The Three Girls' Veils


I love stories. I believe many people do, as children or as grown-ups.


Hearing stories create changes in your mind. Story metaphors work magically in your brain, as our brain is a pattern matching organ. In fact, any story produces some kind of a change in the people who hear, tell or make it.


The Three Girls’ Veils*


Three girls stitched and designed their own wedding veils, as was the custom in the villages and the lands in which they lived.


The first, impatient for the wedding itself, worked hastily and without care, thinking it much less important than what was to come. When she married, the veil was a mix of unmatched colours. People made comment on it, but she didn’t care. After all, she had got what she wanted. Yet that veil also somehow foretold and typified the years of the marriage that followed. Not exactly happy or contended years.


The second girl was a fine needlewoman, the best in the village. She prepared herself for the task very carefully. But as soon as she began to stitch, she felt critical of her design and started again. Very soon she was unhappy with the second attempt- the third and the fourth. This had to be perfect – and indeed it was, when she finally finished it. But by that time the husband-to-be had long since married someone else and she was 93.

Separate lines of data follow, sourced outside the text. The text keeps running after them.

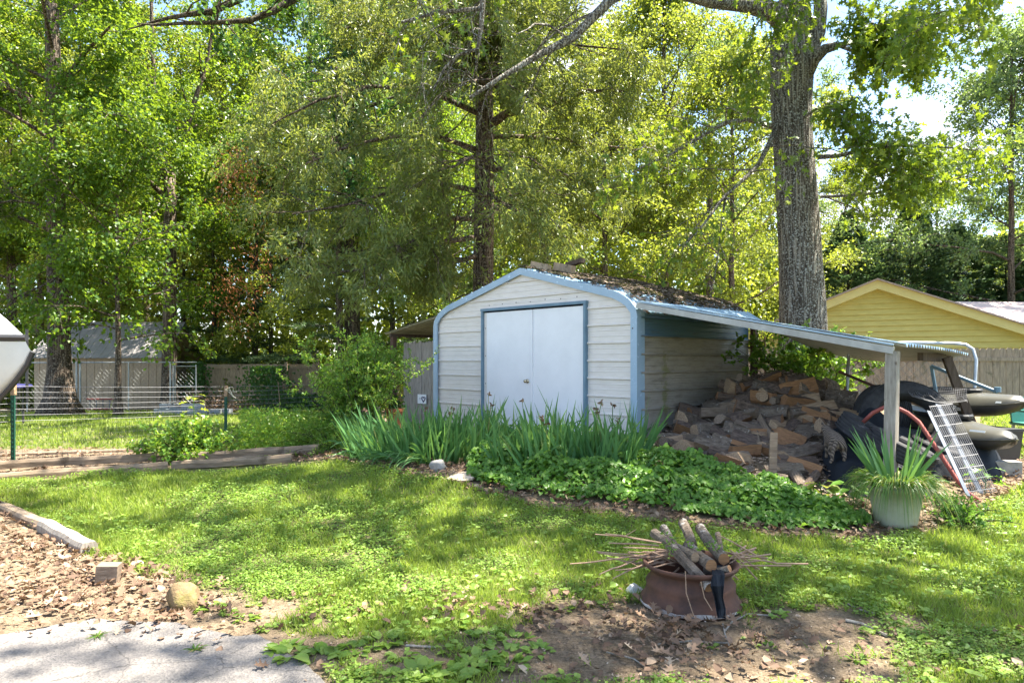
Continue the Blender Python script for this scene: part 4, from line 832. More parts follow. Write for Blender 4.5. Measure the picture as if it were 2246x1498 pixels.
for i in range(9):
    ms = [[W_BARK, W_CUTG], [W_BARKD, W_ORNG], [W_BARK, W_CUT]][i % 3]
    if i < 6: mb = split_log(1, .17+.03*(i % 3), 100+i, ms)
    else: mb, _ = limblog([(-.5, 0, 0), (0, .02, .02), (.5, 0, 0)], .085+.02*(i-6), seed=200+i, wob=.2)
    loops = None
    V = np.vstack(mb.v); lo = [i_ for f in mb.f for i_ in f]; st = np.concatenate([[0], np.cumsum([len(f) for f in mb.f])[:-1]])
    protos.append(mesh_np('firewood_log', V, lo, st, ms, mb.m))
cnt = {}
def fwlog(c, d, length, thick, kind, roll=0., label=None, name='firewood_log'):
    o = bpy.data.objects.new(name, protos[kind]); col.objects.link(o); d = Vector(d).normalized()
    o.rotation_mode = 'QUATERNION'; from mathutils import Quaternion
    o.rotation_quaternion = d.to_track_quat('X', 'Z') @ Quaternion((1, 0, 0), roll); o.scale = (length, thick, thick); o.location = c
    zone = label or ('grey split log among the heap' if kind in (0, 3) else 'reddish split log among the heap' if kind in (1, 4) else 'tan split log among the heap' if kind in (2, 5) else 'round bark-covered log among the heap')
    tag(o, zone, 'log', fwg if label else fwg+', '+zone); return o
# distinct ones: (px0,py0,px1,py1, lift, thick, kind, roll, label)
S_ = [((1655, 902), (1728, 905), .16, 1.25, 0, 1.6, 'big grey squared split log in the middle of the heap'), ((1732, 908), (1810, 902), .17, 1.35, 3, 1.4, 'big grey split block beside the orange one at the top right'), ((1762, 908), (1842, 940), .20, .95, 1, .4, 'orange-faced split log sloping right above the cat'),
      ((1515, 902), (1580, 915), .10, 1.05, 4, .3, 'dark reddish split log at the left against the shed wall'), ((1552, 893), (1610, 890), .14, .9, 5, 2.2, 'tan split log lying on the dark reddish one'), ((1590, 895), (1650, 898), .12, 1., 3, .8, 'grey twisted split log left of the biggest one'),
      ((1595, 955), (1645, 965), .05, 1., 0, 3.5, 'greyish triangular log below the arched one'), ((1600, 930), (1640, 905), .14, 1.2, 4, 1.2, 'arched rotten log with an orange hollow'),
      ((1488, 948), (1580, 1000), .05, .75, 6, 0, 'lowest of the long round logs fanned out by the shed'), ((1512, 918), (1630, 985), .09, .95, 7, .5, 'longest round log fanned out by the shed'), ((1492, 932), (1600, 990), .09, .8, 6, 1., 'round bark log between the two longest ones'),
      ((1468, 960), (1545, 975), .07, .75, 8, 0, 'pale peeling round log at the left corner of the heap'), ((1452, 965), (1525, 998), .05, .9, 1, 1., 'dark wedge-shaped log nearest the iris leaves'), ((1500, 955), (1510, 1005), .06, .55, 8, 0, 'short whitish stick log leaning forward at the left'),
      ((1655, 940), (1672, 985), .06, .6, 3, 0, 'slim grey split piece standing beside the plank'), ((1668, 915), (1700, 975), .06, .7, 0, 0, 'slim split piece leaning to the right near the plank'), ((1700, 965), (1738, 930), .08, .8, 4, 1, 'orange broken log rising right behind the plank'),
      ((1700, 1010), (1790, 985), .05, 1.0, 5, 1.2, 'large pale half-split log beside the tarp'), ((1750, 1040), (1772, 992), .06, .5, 6, 0, 'short round log leaning up beside the tarp'), ((1728, 985), (1765, 960), .06, .8, 0, 1, 'grey log lying behind the small round end'),
      ((1765, 962), (1768, 975), .05, .55, 6, 0, 'small round log showing its sawn end'), ((1735, 945), (1820, 935), .04, .8, 5, 2, 'flat splintered log left of the cat'), ((1730, 1025), (1760, 1068), .03, .5, 8, 0, 'curved whitish branch piece at the front of the heap'),
      ((1620, 1000), (1690, 985), .05, .9, 0, 2.6, 'flat mossy wedge behind the ground cover'), ((1665, 1045), (1720, 1052), .02, .7, 6, 0, 'thin round log lying behind the upright plank'), ((1790, 1040), (1760, 1075), .02, .5, 7, 0, 'small round log nearest the yellow-green seedling'),
      ((1655, 870), (1700, 880), .12, .9, 1, .5, 'dark orange log at the back below the stack'), ((1620, 880), (1655, 862), .12, .8, 4, 2, 'reddish log leaning on the brown post'), ((1605, 858), (1640, 845), .22, .9, 3, 1, 'dark bark log against the shed wall beside the brown post'),
      ((1640, 848), (1668, 850), .2, .9, 0, 1.6, 'squarish log end beside the brown post'), ((1672, 845), (1690, 848), .2, .8, 5, 1.6, 'pale log end in the upper stack'), ((1672, 838), (1700, 828), .18, .8, 1, .8, 'dark brown log on top of the whole heap'), ((1695, 850), (1735, 858), .18, .95, 4, 1.5, 'orange log under the topmost one'),
      ((1800, 905), (1850, 930), .08, .8, 4, .5, 'slim log right of the orange-faced one'), ((1835, 912), (1890, 925), .06, .9, 2, .5, 'shaded log at the far right beside the tyre')]
for (a, b_, lift, th_, kd, roll, lab) in S_:
    A_, B_ = gp(*a), gp(*b_); A_.z += lift*.6+.04; B_.z += lift*.6+.04
    A2 = at(a[0], a[1], A_.y-.1); B2 = at(b_[0], b_[1], B_.y-.1)
    L_ = max(.30, min(.62, (B2-A2).length*1.05)); c = (A2+B2)/2
    if 'long' in lab: L_ = min(.9, (B2-A2).length)
    fwlog(c, B2-A2, L_, th_*.8, kd, roll, lab)
rr = random.Random(11)
for i in range(120):
    px = rr.uniform(1470, 1860); py = rr.uniform(845, 1045)
    if px < 1600 and py < 905: continue
    if py > 1010 and rr.random() < .6: continue
    if px > 1790 and py > 960: continue
    c = gp(px, py); c.z += rr.uniform(.0, .07); a = rr.uniform(-.9, .9)
    if c.y > 9.0+(c.x-1.665)*.956-.28: continue
    big = .5 if py > 1000 else 1
    fwlog(c, (math.cos(a), math.sin(a)*.8, rr.uniform(-.35, .25)), rr.uniform(.34, .55)*(.6+.4*big), rr.uniform(.5, .85)*(.6+.4*big), rr.choice([0, 1, 2, 3, 4, 5, 6, 7, 8]), rr.uniform(0, 6))
a = gp(1696, 1062); mb = MB(); mb.beam(at(1697, 948, a.y+.05), at(1694, 1062, a.y-.02), .075, .022, up=(0, 1, 0.05)); put(mb, at(1695, 1000, a.y), 'upright_plank', W_CUTG, 'narrow grey plank standing upright in front of the firewood', 'plank')
# ---------------------------------------------------------------- tarp, tyres, junk at right
g0 = gp(1850, 1080); mb = MB(); G = []; 
for j, t in enumerate(np.linspace(0, 1, 26)):
    row = []
    for u in np.linspace(0, 1, 30):
        px = 1795+u*250+(1-t)*60*(1-u)-20*math.sin(t*3); y = 6.5+1.25*t; x = (px-CX)/F*y
        z = float(Hg(x, y))+.03+.30*sm(np.array(t))*float(np.exp(-((u-.55)/.5)**2))+.14*float(fbm(x, y, .4, 6))+.07*float(abs(fbm(x, y, .16, 16)-.5))*2+.05*math.sin(u*13+t*5)*math.sin(t*9+u*3)*t
        if t < .04 or u < .04: z = float(Hg(x, y))+.01
        row.append((x, y, z))
    G.append(row)
mb.grid(G); put(mb, (G[12][15]), 'tarp', M_TARP, 'crumpled black tarp lying in front of the tyres', 'tarp', smooth=True)
def tyre(c, R0, W_, normal, label, squash=1.):
    t = thing('tyre', label, 'tyre', c, group='old tyres dumped under the lean-to')
    q = Vector(normal).to_track_quat('Z', 'Y').to_matrix().to_4x4(); mb = MB(); h = W_/2
    pr = [(R0*.62, -h*.55), (R0*.66, -h*.8), (R0*.8, -h), (R0*.93, -h*.92), (R0*.985, -h*.75)]
    for k in range(9): z = -h*.7+k*h*1.4/8; pr.append((R0*(1. if k % 2 == 0 else .965), z-.004)); pr.append((R0*(1. if k % 2 == 0 else .965), z+.012))
    pr += [(R0*.985, h*.75), (R0*.93, h*.92), (R0*.8, h), (R0*.66, h*.8), (R0*.62, h*.55), (R0*.60, 0)]
    mb.lathe(pr, n=72, M=q, close=True)
    mb.build('tread_and_sidewall', M_TIRE, t, smooth=False); return t
tyre(at(1985, 925, 7.7), .47, .24, (-.35, -1, .55), 'largest tyre propped upright behind the lean-to post')
tyre(at(1905, 955, 7.3), .34, .2, (.55, -.35, 1.0), 'tyre lying tilted nearest the cat')
tyre(at(1975, 985, 7.0), .34, .2, (.45, -.3, 1.1), 'tyre lying tilted behind the potted irises')
tyre(at(1935, 905, 8.2), .33, .2, (-1, -.5, .15), 'tyre standing on edge at the back left of the heap')
tyre(at(2060, 985, 7.5), .34, .2, (.2, -.3, 1.), 'tyre lying flat behind the wire shelf')
mb = MB(); q = [at(*p) for p in ((1893, 926, 7.25), (1915, 905, 7.2), (1940, 893, 7.1), (1965, 893, 7.0), (1990, 905, 6.95), (2015, 925, 6.9), (2040, 962, 6.8), (2065, 1000, 6.7), (2095, 1046, 6.6), (2120, 1078, 6.5), (2150, 1100, 6.4))]
mb.tube(q, .021, 8); put(mb, q[4], 'bent_red_pipe', M_RED, 'bent faded red metal pipe arching over the tyres', 'pipe', smooth=True)
# wire shelf
WS = thing('wire_shelf', 'long white wire closet shelf leaning against the junk heap', 'shelf', at(2150, 1080, 6.2))
TL, TR, BR, BL = at(2038, 890, 6.9), at(2088, 884, 6.95), at(2186, 1078, 6.15), at(2132, 1086, 6.1)
mb = MB()
for i in range(13): t = i/12; mb.tube([TL.lerp(TR, t), BL.lerp(BR, t)], .0028, 4)
for i in range(9): t = (i+.1)/8.4; mb.tube([TL.lerp(BL, t), TR.lerp(BR, t)], .004, 4)
mb.build('wires', M_WIREW, WS, world=True)
mb = MB(); o1 = (TL-TR)*.12; mb.beam(TL+o1+(BL-TL)*.06, BL+o1*1.2, .04, .006, up=(0, 1, .3)); mb.beam(TL.lerp(TR, .45)+(BL-TL)*.0+Vector((0, .03, 0)), BL.lerp(BR, .45)+Vector((0, .03, 0)), .05, .006, up=(0, 1, .3)); mb.build('lip', M_GREYP, WS, world=True)
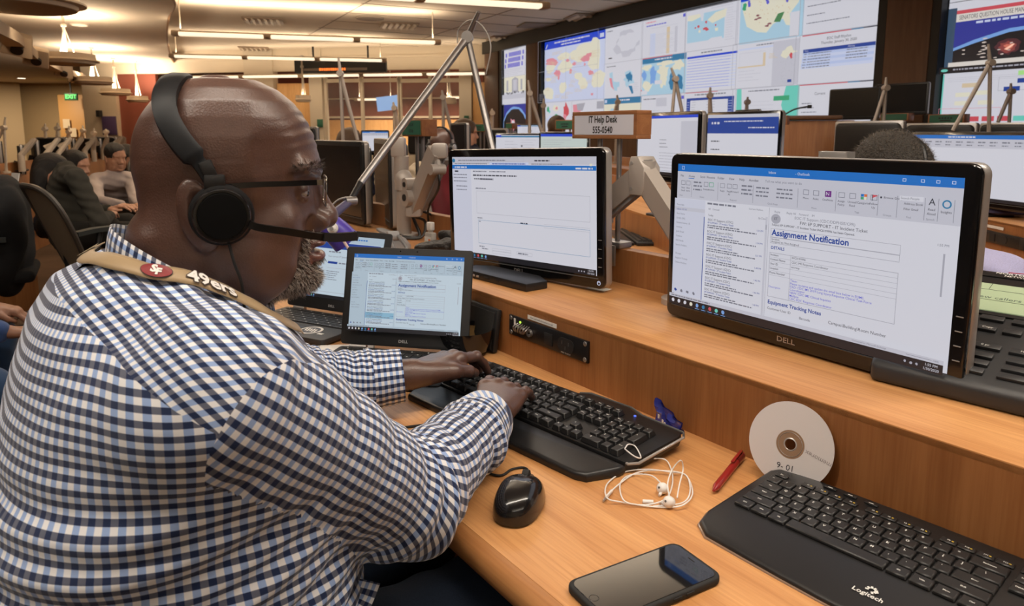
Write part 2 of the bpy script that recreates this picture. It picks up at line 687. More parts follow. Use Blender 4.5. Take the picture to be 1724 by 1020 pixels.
# message ticker hanging below the ceiling
t = thing('message_board', atY(573, 111, 15.1), BROT, 'long black electronic ticker with orange dot letters near the ceiling', 'ticker')
m = MB()
m.box((0, 0, 0), (2.0, .1, .28), BLKM, bev=.01)
m.box((-.6, .02, .25), (.03, .03, .3), BLKM)
m.box((.6, .02, .25), (.03, .03, .3), BLKM)
m.build('housing', t)
m = MB()
m.box((-.1, -.052, -.07), (1.4, .008, .05), mat('ticker_window', (.14, .11, .09), .5))
m.build('display_window', t)
m = MB()
ORG = mat('orange_led', (.5, .1, .02), .5, emit=(1, .20, .03), strength=1.6)
for j, x in enumerate(np.linspace(-.42, .12, 12)):
    m.box((x, -.06, -.07), (.028 if j % 3 else .04, .004, .05), ORG)
m.build('led_text', t)
m = MB()
m.box((.90, -.055, .1), (.07, .006, .06), mat('red_led', (.5, .02, .05), .5, emit=(1, .03, .1), strength=.9))
m.build('red_light', t)

# ---------------------------------------------------------------- ceiling fixtures
LENS = mat('lamp_lens', (.9, .8, .6), .5, emit=(1.0, .84, .62), strength=1.15)
LAMPB = mat('lamp_body', (.42, .33, .24), .5)


NEUT = (1, .90, .78)


def linear_lamp(a, b, label, up=55, down=40, n=3, w=.14, cords=True, col=(1, .78, .54)):
    """suspended linear luminaire from a to b: body, lenses between the joints, cords, up and down light"""
    a, b = V(a), V(b)
    L = (b - a).length
    d = (b - a).normalized()
    rz = math.atan2(d.y, d.x)
    t = thing('linear_pendant_lamp', (a + b) / 2, rz, label, 'ceiling lamp', 'suspended linear lamps')
    m = MB()
    m.box((0, 0, .028), (L, w * .55, .03), LAMPB, bev=.008)
    for k in range(n + 1):
        x = -L / 2 + L * k / n
        x = min(max(x, -L / 2 + .05), L / 2 - .05)
        m.box((x, 0, .0), (.10, w, .07), LAMPB, bev=.015)
    m.build('lamp_housing', t)
    for k in range(n):
        x0, x1 = -L / 2 + L * k / n + .05, -L / 2 + L * (k + 1) / n - .05
        m = MB()
        m.box(((x0 + x1) / 2, 0, -.004), (x1 - x0, w * .92, .045), LENS, bev=.015)
        m.build('lens', t)
    if cords:
        for x in (-L / 2 + .12, L / 2 - .12):
            m = MB()
            m.cyl((x, 0, .04), (x, 0, CZ - a.z), .008, mat('lamp_cord', (.7, .62, .5), .5), seg=6)
            m.build('suspension_cord', t)
    if up:
        area_light('uplight', (0, 0, .07), (L * .96, .1), up, col, rot=(pi, 0, 0), parent=t)
    if down:
        area_light('downlight', (0, 0, -.04), (L * .96, .12), down, col, parent=t)
    return t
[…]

As for the third, well she set to work and she attended to it but very soon she made a mistake. However, she realized she could rescue it and stitched around and altered her plan just a little. She did not unpick the stitches and she went on – until she made another mistake. Again she adapted the design and worked around the error…and again and again. When she was married, everyone said what a beautiful veil it was that she was wearing. She never tired of telling people what it was made from: mistakes. Her marriage was a good one too. Whenever something was not going smoothly, she and her husband found ways to adapt and to work around the issues together.


I find this story inspiring. Stories work in different people through different ways. My hope is that - through understanding the stories that you have been telling yourselves - it helps you to move towards more effective and positive ways of being.


Which one of the three girls above resonate in your life?



*Parkinson, Rob. (2009) “Transforming Tales – How Stories Can Change People”. JKP.